Jacques Chirac a lancé beaucoup de réformes, qui demeurent souvent inachevées, et il ne les a pas toutes faites. Il a commis des erreurs impardonnables, comme la dissolution en 1997, qui a offert à la gauche un mandat de cinq ans coïncidant avec une période de croissance. Il a accepté de cohabiter, comme Mitterrand, à la différence près qu'il était censé obéir à la lettre du gaullisme. Aurait-on vu de Gaulle cohabiter ? Il a très mal défendu l'Europe. Son combat contre le chômage a été tardif, même s'il a produit des résultats. Et la France est dans un état beaucoup plus dégradé qu'en 1995. Il laisse un peuple qui doute de lui-même et ne sait même pas quelle méthode de gestion il doit choisir.
Tout le monde s'accorde à louer sa politique étrangère, notamment son courage et sa préscience dans la crise avec l'Irak ; mais il aurait pu adopter la même politique sans ouvrir avec les Etats-Unis une crise qui a créé outre-Atlantique une aversion pour la France qui ne s'est pas encore tout à fait dissipée.

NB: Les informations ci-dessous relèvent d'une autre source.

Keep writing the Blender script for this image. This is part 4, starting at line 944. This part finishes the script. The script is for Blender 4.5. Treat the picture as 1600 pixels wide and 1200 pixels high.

IL SERAIT CURIEUX QU'UN PRESIDENT S'EN AILLE EN SE BATTANT LA COULPE
Un temps pour dire adieu. Il était évident que le président de la République n'allait pas, dimanche, mélanger les genres et désigner un dauphin le jour où il annonçait sa retraite. Il y a un temps pour dire adieu ; il y a un temps pour nommer un successeur, pour autant que le suffrage universel soit compatible avec les desiderata du chef de l'Etat. Nicolas Sarkozy, si c'est lui, déclare qu'il a besoin du soutien de M. Chirac après avoir multiplié les querelles avec lui, et pas des moindres. Dans la certitude que l'on a désormais que M. Chirac s'en va de façon irrévocable, on mesure combien l'affaire Clearstream, les disputes homériques entre Nicolas Sarkozy et Dominique de Villepin, les contre-candidatures envisagées à l'UMP, depuis le Premier ministre jusqu'à la ministre de la Défense, sans compter les spéculations sur une candidature de M. Chirac, combien toutes ces péripéties étaient inutiles et absurdes, sans rapport avec la page d'histoire que nous venons de tourner. Au moment où M. Sarkozy doit se garder à droite et à gauche, il peut penser qu'il a au moins remporté une victoire, à savoir que, dès lors que Michèle Alliot-Marie l'a rallié, dès lors qu'il obtient le soutien du Premier ministre, dès lors que M. Chirac ne se présente pas, il apparaît plus que jamais comme le candidat indiscutable de l'UMP et même de la droite dans son ensemble.Aussi bien, quand le président indique qu'il se prononcera un peu plus tard sur ses choix personnels, on ne voit pas qui il pourrait désigner, sinon M. Sarkozy. Lequel était le meilleur à droite et l'est encore, et s'est incrit en tête de tous les sondages depuis le début de la campagne, ce qui a d'ailleurs mis un terme rapide aux contestations internes de l'UMP.
Plans ineptes.
Cette bataille au moins, M. Sarkozy l'a remportée sans coup férir : à mesure que les sondages d'opinion étaient publiés, tous les plans du genre TSS (« Tout sauf Sarkozy ») s'effondraient sous l'effet de leur propre ineptie.
On dit beaucoup de mal des enquêtes d'opinion : Ségolène Royal les a traitées par l'indifférence, sauf quand elle est sortie du fameux trou d'air ; François Bayrou les considérait comme très approximatives mais n'a pas trouvé exagéré celles qui lui accordent 23 ou 24 % des voix. Ce sont les sondages qui ont montré très vite que, à droite, M. Sarkozy était imbattable. Ce sont eux qui ont convaincu M. Chirac de ne même pas imaginer qu'il pourrait se présenter de nouveau. Ce sont eux qui ont calmé la frénésie anti-Sarkozy de Dominique de Villepin.
D'avoir gagné à l'intérieur de son camp n'assure pas à Nicolas Sarkozy la victoire à l'élection présidentielle. Pendant que les nuages se dissipaient au-dessus de l'UMP, le soleil se levait sur François Bayrou, qui perturbe sérieusement les campagnes de M. Sarkozy et de Mme Royal. Preuve qu'on peut imaginer tous les stratagèmes politiques, mais que le suffrage universel a le dernier mot.